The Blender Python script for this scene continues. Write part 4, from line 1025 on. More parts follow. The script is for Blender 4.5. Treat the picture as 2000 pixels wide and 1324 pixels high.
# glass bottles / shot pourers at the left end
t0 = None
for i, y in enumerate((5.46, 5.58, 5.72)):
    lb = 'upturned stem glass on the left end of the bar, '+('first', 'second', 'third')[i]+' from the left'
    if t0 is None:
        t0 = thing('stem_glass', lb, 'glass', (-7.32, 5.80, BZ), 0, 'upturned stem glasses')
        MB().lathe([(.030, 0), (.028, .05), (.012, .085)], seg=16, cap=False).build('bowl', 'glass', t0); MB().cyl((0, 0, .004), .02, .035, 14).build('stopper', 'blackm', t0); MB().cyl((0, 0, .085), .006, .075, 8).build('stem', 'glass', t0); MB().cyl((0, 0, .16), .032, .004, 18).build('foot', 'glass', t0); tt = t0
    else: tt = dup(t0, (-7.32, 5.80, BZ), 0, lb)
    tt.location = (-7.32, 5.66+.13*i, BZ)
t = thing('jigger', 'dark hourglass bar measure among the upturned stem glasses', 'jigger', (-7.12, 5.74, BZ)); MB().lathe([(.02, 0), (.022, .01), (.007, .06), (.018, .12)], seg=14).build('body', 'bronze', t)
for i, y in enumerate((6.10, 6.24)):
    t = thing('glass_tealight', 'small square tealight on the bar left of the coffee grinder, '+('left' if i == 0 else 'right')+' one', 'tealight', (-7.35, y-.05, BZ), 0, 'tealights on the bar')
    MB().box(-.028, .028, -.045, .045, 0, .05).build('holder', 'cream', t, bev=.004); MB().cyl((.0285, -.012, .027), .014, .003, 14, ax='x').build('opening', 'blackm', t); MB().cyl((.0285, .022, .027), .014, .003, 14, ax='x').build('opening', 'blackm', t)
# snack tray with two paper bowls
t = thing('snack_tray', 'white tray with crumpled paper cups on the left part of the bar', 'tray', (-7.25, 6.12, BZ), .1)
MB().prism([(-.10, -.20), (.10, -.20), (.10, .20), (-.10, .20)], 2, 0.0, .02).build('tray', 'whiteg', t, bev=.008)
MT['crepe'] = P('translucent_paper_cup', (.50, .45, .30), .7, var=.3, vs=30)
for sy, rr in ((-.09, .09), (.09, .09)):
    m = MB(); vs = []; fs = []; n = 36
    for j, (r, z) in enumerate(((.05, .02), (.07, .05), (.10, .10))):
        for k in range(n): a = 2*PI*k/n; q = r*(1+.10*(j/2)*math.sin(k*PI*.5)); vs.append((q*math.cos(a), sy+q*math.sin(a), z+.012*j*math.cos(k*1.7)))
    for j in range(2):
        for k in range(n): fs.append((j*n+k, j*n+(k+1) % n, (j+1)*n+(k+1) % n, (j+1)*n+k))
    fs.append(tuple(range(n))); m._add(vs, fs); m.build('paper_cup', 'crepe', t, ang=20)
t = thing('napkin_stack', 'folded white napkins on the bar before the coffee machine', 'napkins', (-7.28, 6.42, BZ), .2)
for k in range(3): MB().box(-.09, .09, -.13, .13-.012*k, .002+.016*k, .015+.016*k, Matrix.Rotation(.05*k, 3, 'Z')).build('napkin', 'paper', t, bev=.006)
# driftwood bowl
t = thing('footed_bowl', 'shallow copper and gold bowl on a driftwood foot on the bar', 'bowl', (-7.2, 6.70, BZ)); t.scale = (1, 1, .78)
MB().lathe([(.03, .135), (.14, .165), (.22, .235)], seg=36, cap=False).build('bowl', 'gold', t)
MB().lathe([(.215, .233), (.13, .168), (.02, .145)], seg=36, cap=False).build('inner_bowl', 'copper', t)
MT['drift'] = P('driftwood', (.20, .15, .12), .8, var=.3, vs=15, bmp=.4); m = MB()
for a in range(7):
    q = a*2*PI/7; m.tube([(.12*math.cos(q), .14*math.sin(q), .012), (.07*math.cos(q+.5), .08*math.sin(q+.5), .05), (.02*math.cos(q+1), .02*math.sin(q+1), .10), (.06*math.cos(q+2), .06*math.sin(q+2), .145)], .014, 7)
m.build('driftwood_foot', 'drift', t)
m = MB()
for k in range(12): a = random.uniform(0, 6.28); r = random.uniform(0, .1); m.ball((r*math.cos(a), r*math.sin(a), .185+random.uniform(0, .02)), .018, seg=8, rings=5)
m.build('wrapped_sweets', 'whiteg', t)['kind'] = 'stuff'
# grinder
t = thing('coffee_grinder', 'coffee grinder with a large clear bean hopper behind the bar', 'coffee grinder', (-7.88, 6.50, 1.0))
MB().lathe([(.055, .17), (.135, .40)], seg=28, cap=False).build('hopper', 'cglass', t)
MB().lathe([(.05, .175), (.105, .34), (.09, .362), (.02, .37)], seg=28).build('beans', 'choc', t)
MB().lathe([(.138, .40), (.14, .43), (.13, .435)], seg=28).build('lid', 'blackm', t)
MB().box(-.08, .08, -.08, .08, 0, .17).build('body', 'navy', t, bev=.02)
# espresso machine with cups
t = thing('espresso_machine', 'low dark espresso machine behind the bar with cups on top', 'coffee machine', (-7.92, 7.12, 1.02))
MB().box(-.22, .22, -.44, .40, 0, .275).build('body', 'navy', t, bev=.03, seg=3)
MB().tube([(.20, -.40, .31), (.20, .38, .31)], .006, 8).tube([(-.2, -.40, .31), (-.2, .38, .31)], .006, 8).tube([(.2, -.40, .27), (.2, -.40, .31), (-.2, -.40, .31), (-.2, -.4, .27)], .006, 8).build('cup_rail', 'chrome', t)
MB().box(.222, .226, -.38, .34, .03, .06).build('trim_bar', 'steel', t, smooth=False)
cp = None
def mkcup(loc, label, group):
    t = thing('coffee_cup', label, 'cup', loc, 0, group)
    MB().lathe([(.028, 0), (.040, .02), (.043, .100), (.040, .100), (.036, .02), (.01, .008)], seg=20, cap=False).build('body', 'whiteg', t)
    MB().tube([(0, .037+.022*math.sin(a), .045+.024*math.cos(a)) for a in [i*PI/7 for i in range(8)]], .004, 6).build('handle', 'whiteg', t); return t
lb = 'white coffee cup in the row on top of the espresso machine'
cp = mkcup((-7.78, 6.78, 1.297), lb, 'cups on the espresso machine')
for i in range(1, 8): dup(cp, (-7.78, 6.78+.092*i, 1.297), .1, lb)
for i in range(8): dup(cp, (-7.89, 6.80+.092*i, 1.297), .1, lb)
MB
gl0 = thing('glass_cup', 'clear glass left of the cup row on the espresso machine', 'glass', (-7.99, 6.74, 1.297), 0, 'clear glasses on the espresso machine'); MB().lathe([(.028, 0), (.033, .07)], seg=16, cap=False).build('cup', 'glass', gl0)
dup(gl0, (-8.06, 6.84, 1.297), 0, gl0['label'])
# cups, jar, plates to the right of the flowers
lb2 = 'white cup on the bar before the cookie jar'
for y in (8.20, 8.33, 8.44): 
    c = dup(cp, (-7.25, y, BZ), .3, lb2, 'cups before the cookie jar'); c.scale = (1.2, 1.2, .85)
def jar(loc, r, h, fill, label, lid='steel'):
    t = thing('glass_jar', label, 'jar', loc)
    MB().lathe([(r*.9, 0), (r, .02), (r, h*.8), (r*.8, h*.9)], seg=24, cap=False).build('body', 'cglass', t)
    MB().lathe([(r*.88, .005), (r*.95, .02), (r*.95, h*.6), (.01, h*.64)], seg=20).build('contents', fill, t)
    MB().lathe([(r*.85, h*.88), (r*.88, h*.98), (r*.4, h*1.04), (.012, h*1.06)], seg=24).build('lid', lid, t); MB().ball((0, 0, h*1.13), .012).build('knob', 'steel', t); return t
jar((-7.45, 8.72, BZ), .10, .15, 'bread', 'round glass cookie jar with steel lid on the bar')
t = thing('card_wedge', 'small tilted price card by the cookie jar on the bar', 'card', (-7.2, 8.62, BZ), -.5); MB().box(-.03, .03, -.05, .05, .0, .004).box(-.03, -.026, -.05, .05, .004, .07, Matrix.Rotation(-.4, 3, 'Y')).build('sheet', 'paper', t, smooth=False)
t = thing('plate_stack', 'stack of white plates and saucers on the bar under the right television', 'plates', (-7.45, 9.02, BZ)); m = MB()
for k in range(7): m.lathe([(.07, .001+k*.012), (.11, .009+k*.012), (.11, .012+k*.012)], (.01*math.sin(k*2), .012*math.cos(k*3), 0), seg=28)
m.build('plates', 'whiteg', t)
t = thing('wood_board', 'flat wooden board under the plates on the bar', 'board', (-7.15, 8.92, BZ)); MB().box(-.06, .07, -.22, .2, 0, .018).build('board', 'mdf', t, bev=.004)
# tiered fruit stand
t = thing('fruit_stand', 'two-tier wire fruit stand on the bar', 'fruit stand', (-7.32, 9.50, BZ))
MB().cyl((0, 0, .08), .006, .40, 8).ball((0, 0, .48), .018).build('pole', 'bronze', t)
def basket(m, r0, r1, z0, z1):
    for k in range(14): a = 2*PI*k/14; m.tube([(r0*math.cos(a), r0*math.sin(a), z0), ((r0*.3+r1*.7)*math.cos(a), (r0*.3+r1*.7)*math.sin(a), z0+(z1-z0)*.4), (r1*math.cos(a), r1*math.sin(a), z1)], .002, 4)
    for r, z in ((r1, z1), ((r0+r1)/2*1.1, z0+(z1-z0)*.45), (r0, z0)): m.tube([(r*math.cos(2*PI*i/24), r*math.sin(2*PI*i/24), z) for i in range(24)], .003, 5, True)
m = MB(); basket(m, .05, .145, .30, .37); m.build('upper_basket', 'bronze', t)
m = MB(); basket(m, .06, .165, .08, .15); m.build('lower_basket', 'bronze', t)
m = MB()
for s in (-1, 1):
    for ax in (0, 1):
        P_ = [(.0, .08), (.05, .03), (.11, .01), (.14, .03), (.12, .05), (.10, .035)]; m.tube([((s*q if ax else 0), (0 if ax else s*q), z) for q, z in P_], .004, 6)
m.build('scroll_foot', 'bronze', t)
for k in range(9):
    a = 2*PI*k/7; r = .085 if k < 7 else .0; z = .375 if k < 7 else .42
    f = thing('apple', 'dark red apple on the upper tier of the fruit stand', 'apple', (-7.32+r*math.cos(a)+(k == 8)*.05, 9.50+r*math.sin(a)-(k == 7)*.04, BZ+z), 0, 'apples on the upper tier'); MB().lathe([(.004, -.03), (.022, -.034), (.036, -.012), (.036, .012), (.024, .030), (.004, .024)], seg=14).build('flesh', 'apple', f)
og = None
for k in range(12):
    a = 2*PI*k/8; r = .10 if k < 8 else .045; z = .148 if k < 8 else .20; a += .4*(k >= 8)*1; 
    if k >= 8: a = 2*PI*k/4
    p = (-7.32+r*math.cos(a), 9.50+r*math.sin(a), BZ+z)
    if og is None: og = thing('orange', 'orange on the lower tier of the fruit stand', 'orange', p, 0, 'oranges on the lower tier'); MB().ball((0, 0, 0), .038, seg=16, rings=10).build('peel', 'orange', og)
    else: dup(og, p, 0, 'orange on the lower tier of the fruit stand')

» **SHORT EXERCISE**
Pull out every line containing "part".

» **RESPONSE TO THE TASK**
The Blender Python script for this scene continues. Write part 4, from line 1025 on. More parts follow. The script is for Blender 4.5. Treat the picture as 2000 pixels wide and 1324 pixels high.
t = thing('snack_tray', 'white tray with crumpled paper cups on the left part of the bar', 'tray', (-7.25, 6.12, BZ), .1)